I haven't heard one lick of this record yet, so I cannot vouch for it's quality in any way. I'm only addressing what became very obvious from Jimmy McDonough's biography of Young.
Senator Smebopolis LooGAR Wrote:
in 5 years he went from using the Fligt 93 tagline to calling for Dubya's Impeachment is a little *ahem* disconcerting.
I find this line of reasoning disconcerting. It seems to imply that the tired mantra of "You're either with us (Bush) or you with the terrorists" actually holds water, and that you can't be pro-America and anti-Bush at the same time. Despite being Canadian by birth, when Young relocated to California in the 1960s, he fell in love with America and was eager to entwine himself within it, almost to the point of a modern day de Tocqueville. Neil Young is a damn fine American, even if this record blows. I don't think his leap from 93 to being staunchly anti-Bush is all that much different from many Americans. It's a widely shared emotion.
LooGAR Wrote:
And I dare say that, outside a core group of fans and Jann Wenner, Neil and everyone else needs whatever help they can get selling rekkids.
Young has plenty of money, and genuinely doesn't seem to be motivated by sheer cash grabs. Also, given Young's tendency to fly off on weird tangents and release some pretty commercially unviable material, buy Lionel Trains or spend TONS of his own money developing all sorts of non-music related projects, I don't think it's all that important for him to sell a bunch of records. He's certainly bombed before.
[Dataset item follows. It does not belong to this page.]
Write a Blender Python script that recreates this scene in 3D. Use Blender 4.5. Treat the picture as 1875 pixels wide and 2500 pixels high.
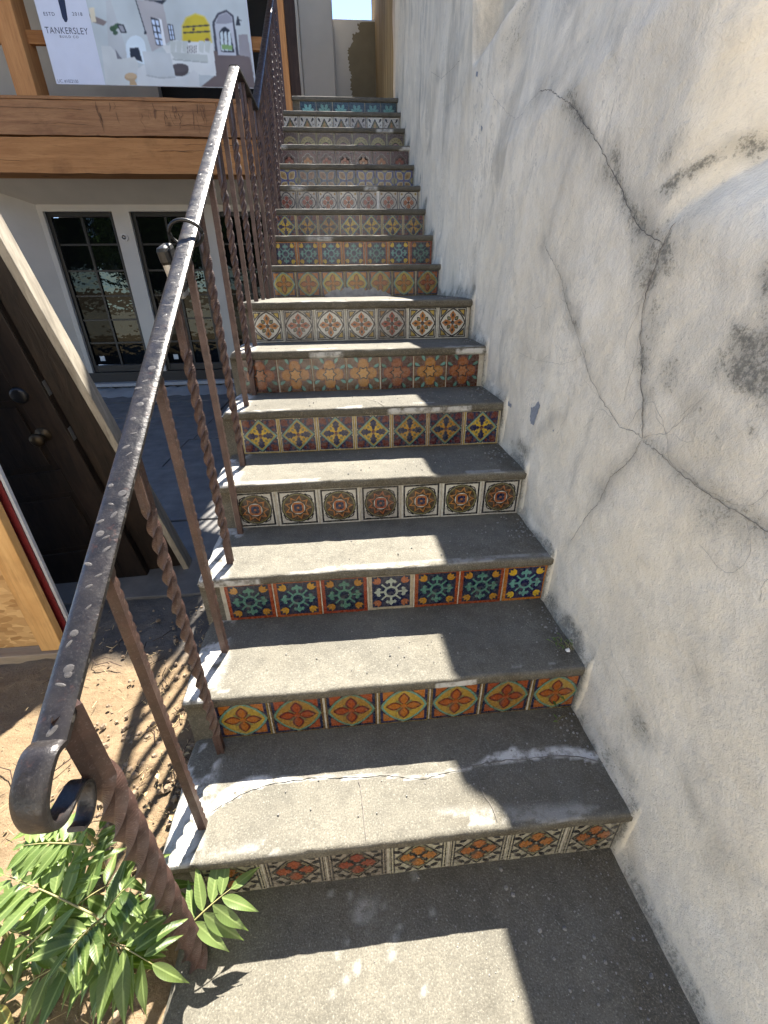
import bpy, bmesh, math, random
import numpy as np
from mathutils import Vector, Matrix
for o in list(bpy.data.objects): bpy.data.objects.remove(o)
random.seed(7); NR = np.random.RandomState(11)
SC = bpy.context.scene; COL = SC.collection

# ------------------------------------------------------------------ camera, sky, sun, exposure
cam_d = bpy.data.cameras.new('camera'); cam = bpy.data.objects.new('camera', cam_d); COL.objects.link(cam)
cam_d.sensor_fit = 'VERTICAL'; cam_d.sensor_height = 36; cam_d.lens = 36*1052.17/2500
cam_d.clip_start = .02; cam_d.clip_end = 3000
cam.matrix_world = Matrix(((.99551, .054349, -.077492, -.687383), (-.093864, .461484, -.882169, -.579892), (-.012184, .885482, .464514, 1.425862), (0, 0, 0, 1)))
SC.camera = cam
SUNV = Vector((.186, .67, 1)).normalized()
world = bpy.data.worlds.new('World'); SC.world = world; world.use_nodes = True
wn = world.node_tree; bg = wn.nodes['Background']
sky = wn.nodes.new('ShaderNodeTexSky'); sky.sky_type = 'NISHITA'; sky.sun_disc = False
sky.sun_elevation = math.asin(SUNV.z); sky.sun_rotation = math.atan2(SUNV.x, SUNV.y)
sky.air_density = .55; sky.dust_density = 0.0; sky.ozone_density = 2.0
wn.links.new(sky.outputs[0], bg.inputs[0]); bg.inputs[1].default_value = .115
sl = bpy.data.lights.new('sun', 'SUN'); sl.energy = 5.0; sl.angle = math.radians(.53); sl.color = (1, .945, .85)
sun = bpy.data.objects.new('sun', sl); COL.objects.link(sun); sun.location = SUNV*30
sun.rotation_euler = SUNV.to_track_quat('Z', 'Y').to_euler()
SC.view_settings.view_transform = 'Standard'; SC.view_settings.look = 'None'
SC.view_settings.exposure = 2.4; SC.view_settings.gamma = 1
SC.cycles.max_bounces = 4; SC.cycles.diffuse_bounces = 4

# ------------------------------------------------------------------ measures of the place
H1, D1, LAND, H2, D2 = .19438, .31356, .85318, .19276, .30161
def zt(i): return i*H1 if i <= 7 else 7*H1+(i-7)*H2
def yr(i): return (i-1)*D1 if i <= 7 else 6*D1+LAND+(i-8)*D2
XL, XR = -1.203, .03
CRACKS=[[[1.9201,2.2025],[1.7971,2.1212],[1.652,2.0374],[1.5289,1.9853],[1.4568,1.9847],[1.3956,1.9994],[1.3156,2.003]],[[1.3156,2.003],[1.2446,1.9874],[1.1325,1.9377],[1.0228,1.888],[0.9335,1.8337],[0.8493,1.7786],[0.792,1.7369],[0.7257,1.6811],[0.6726,1.6393],[0.618,1.5898],[0.5476,1.5407],[0.4962,1.5181],[0.4501,1.5015]],[[0.4256,1.5361],[0.4424,1.5092],[0.4504,1.4758],[0.4567,1.4451],[0.4608,1.4169],[0.464,1.434],[0.4651,1.3723],[0.45,1.3083],[0.413,1.2505],[0.405,1.2124],[0.3779,1.178],[0.3422,1.0946]],[[0.3422,1.0946],[0.3631,1.0435],[0.3922,1.0033],[0.4261,0.9649],[0.435,0.9226],[0.4516,0.8678],[0.4976,0.8011],[0.5482,0.6865]],[[0.3422,1.0946],[0.2847,1.088],[0.2209,1.0716],[0.1398,1.0577],[0.0887,1.0541],[0.0333,1.0513],[-0.0157,1.0487]],[[1.0716,1.5396],[0.9245,1.4531],[0.8494,1.375],[0.7667,1.3071],[0.689,1.2434],[0.6269,1.1813],[0.5534,1.1429],[0.4783,1.115],[0.4411,1.0969],[0.3801,1.1041],[0.3442,1.0992]],[[0.3442,1.0992],[0.3123,1.1172],[0.2745,1.1315],[0.2478,1.1632],[0.2193,1.2108],[0.2054,1.2308]],[[0.689,1.2434],[0.7317,1.2192],[0.8084,1.1949],[0.9027,1.1875],[1.0489,1.1774],[1.1839,1.187]],[[0.0772,0.5145],[0.0231,0.4793],[-0.0264,0.4631],[-0.0757,0.4407],[-0.1262,0.4213]],[[3.3017,2.6944],[2.9377,2.5455],[2.6512,2.4934],[2.4365,2.4585]],[[2.7973,2.3676],[2.3951,2.3118],[2.2646,2.3336]],[[1.9643,1.3009],[1.9161,1.4261],[1.9289,1.6007],[1.907,1.7003],[1.8677,2.0406]],[[0.0338,0.726],[-0.0061,0.6928],[-0.0428,0.6644]]]
BLOBS=[[0.1439,1.2856,0.0886,0.0563,1.5],[0.1057,1.2885,0.0548,0.043,1.5],[0.1954,1.2925,0.0282,0.0237,1.2],[0.164,1.4073,0.0433,0.0388,1.0],[0.427,1.6094,0.1253,0.0288,1.1],[0.3479,1.6224,0.0419,0.0365,0.9],[0.5082,1.6821,0.0422,0.0276,0.6],[0.4042,1.4452,0.0935,0.0755,0.95],[0.4228,1.3017,0.044,0.098,0.6],[0.3275,1.2041,0.0329,0.0331,0.7],[0.0906,1.0346,0.0954,0.0543,0.75],[0.4351,0.9095,0.0579,0.054,0.55],[0.0888,0.4182,0.0491,0.0304,0.8],[0.666,1.1863,0.0791,0.0559,0.35],[1.1373,1.1849,0.1207,0.0325,0.3],[0.3777,1.4959,0.0754,0.0538,0.5],[1.9295,2.428,0.2108,0.0994,0.3],[1.048,0.8085,0.0869,0.0621,0.9],[1.8017,1.1845,0.184,0.0431,0.6],[1.4084,0.9673,0.1414,0.0246,0.8],[0.3573,0.4336,0.0418,0.0336,0.5],[0.0973,0.2417,0.0809,0.0564,0.7],[0.0315,0.2569,0.0503,0.0582,0.7],[0.1934,1.1522,0.0966,0.0517,0.4],[1.2511,1.981,0.2592,0.0342,0.45],[0.7451,1.6896,0.068,0.0555,0.45],[1.7335,2.11,0.2147,0.0673,0.35],[1.588,1.5888,0.1222,0.1511,0.35],[0.9206,1.4759,0.0915,0.083,0.4],[1.7106,2.2852,0.1788,0.0941,0.5],[0.9558,1.326,0.064,0.1127,0.35],[0.8456,1.0833,0.0616,0.0871,0.3],[0.2835,1.2878,0.0502,0.1309,0.35]]
CHIPS=[[[0.9607,1.0218],[0.9228,1.0506],[0.9037,1.0397],[0.9214,0.9958],[0.9318,0.9605],[0.9627,0.9557],[0.9857,0.9785],[0.9873,1.0111]],[[1.2234,0.9803],[1.1826,0.9762],[1.1901,0.9607],[1.2243,0.9597]],[[0.7926,0.9895],[0.7734,0.9915],[0.7799,0.9783]],[[2.1022,2.3047],[2.0735,2.297],[2.0791,2.2791],[2.1057,2.2915]],[[1.9798,2.0809],[1.9461,2.0666],[1.9647,2.0564]]]
TCRACK=[[[-1.1082,0.0966],[-1.0823,0.116],[-1.0256,0.1447],[-0.9641,0.1624],[-0.899,0.1665],[-0.8246,0.1689],[-0.7576,0.1612],[-0.699,0.1578],[-0.6319,0.1535],[-0.5823,0.1443],[-0.5247,0.1343],[-0.4634,0.1431],[-0.4279,0.148],[-0.3745,0.1529],[-0.3025,0.1587],[-0.2144,0.1568],[-0.1604,0.1576],[-0.1076,0.1549],[-0.05,0.1436],[0.0047,0.1204]],[[-0.7059,0.1543],[-0.701,0.1158],[-0.6968,0.0698],[-0.6956,0.0339],[-0.6931,-0.0034]],[[-0.3757,0.1487],[-0.3708,0.1063],[-0.3662,0.0664],[-0.3545,0.039],[-0.3533,0.0065]]]
SPLATS=[[-0.7071,-0.0666],[-0.7216,-0.0828],[-0.7429,-0.0336],[-0.6969,-0.0494],[-0.656,-0.0607],[-0.6364,-0.1317],[-0.5689,-0.0106],[-0.5337,-0.0908],[-0.7539,-0.1267],[-0.7296,-0.1727],[-0.7591,-0.1905],[-0.7875,-0.2104],[-0.7755,-0.1468],[-0.6439,-0.1597],[-0.7943,-0.0248],[-0.6204,-0.11],[-0.5781,-0.2252]]
STONES=[[-0.3184,-0.1694],[-0.2118,-0.1536],[-0.2746,-0.1508],[-0.1477,-0.1764],[-0.2257,-0.0922],[-0.3284,-0.0595],[-0.3289,-0.0182],[-0.144,-0.2209],[-0.053,-0.189],[-0.2621,-0.2033],[-0.1899,-0.2489],[-0.1894,-0.2073],[-0.0629,-0.1372],[-0.1357,-0.2794],[-0.051,-0.2538],[-0.1968,-0.2843],[-0.2492,-0.2572],[-0.1062,-0.2984],[-0.3151,-0.0759],[-0.5595,-0.0131]]
SOILSH=[[-1.9252,0.5081],[-1.8999,0.6463],[-1.8486,0.7539],[-1.8434,0.8522],[-1.8145,0.9427],[-1.7656,1.0011],[-1.6953,0.9774],[-1.6239,0.9485],[-1.5731,0.9751],[-1.5369,1.0042],[-1.4786,0.9173]]
BQ={"white":[[-3.5785,4.0147],[-3.0774,4.0279],[-3.0758,3.3766],[-3.5693,3.3726]],"photo":[[-3.0774,4.0279],[-1.4481,4.0706],[-1.4795,3.3815],[-3.0758,3.3766]]}
LEAVES=[[[-1.1184,-0.1069,0.12],[-1.0223,-0.0507,0.15]],[[-1.2295,-0.1445,0.33],[-1.4402,-0.0678,0.36]],[[-1.3264,-0.1405,0.3],[-1.3019,-0.0537,0.38]],[[-1.2813,-0.0476,0.4],[-1.4212,-0.026,0.38]],[[-1.3022,-0.0384,0.36],[-1.4292,0.0355,0.36]],[[-1.2303,-0.1339,0.3],[-1.2579,-0.1895,0.33]],[[-1.2317,-0.1311,0.3],[-1.1896,-0.108,0.34]],[[-1.2156,-0.1501,0.28],[-1.1595,-0.2093,0.25]]]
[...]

I know it seems like this could be motivated purely by ego, publicity and profit, and maybe to some degree it is. Maybe Young is pretty pissed off that despite pretty fertile ground for real live protest music, fucking Green Day is carrying the flag. Again, I see how a 60 year old man rocking out about "Impeach the President" seems like a cash grab, but it's not difficult at all to shine the same light on "Sweet Neo-Con".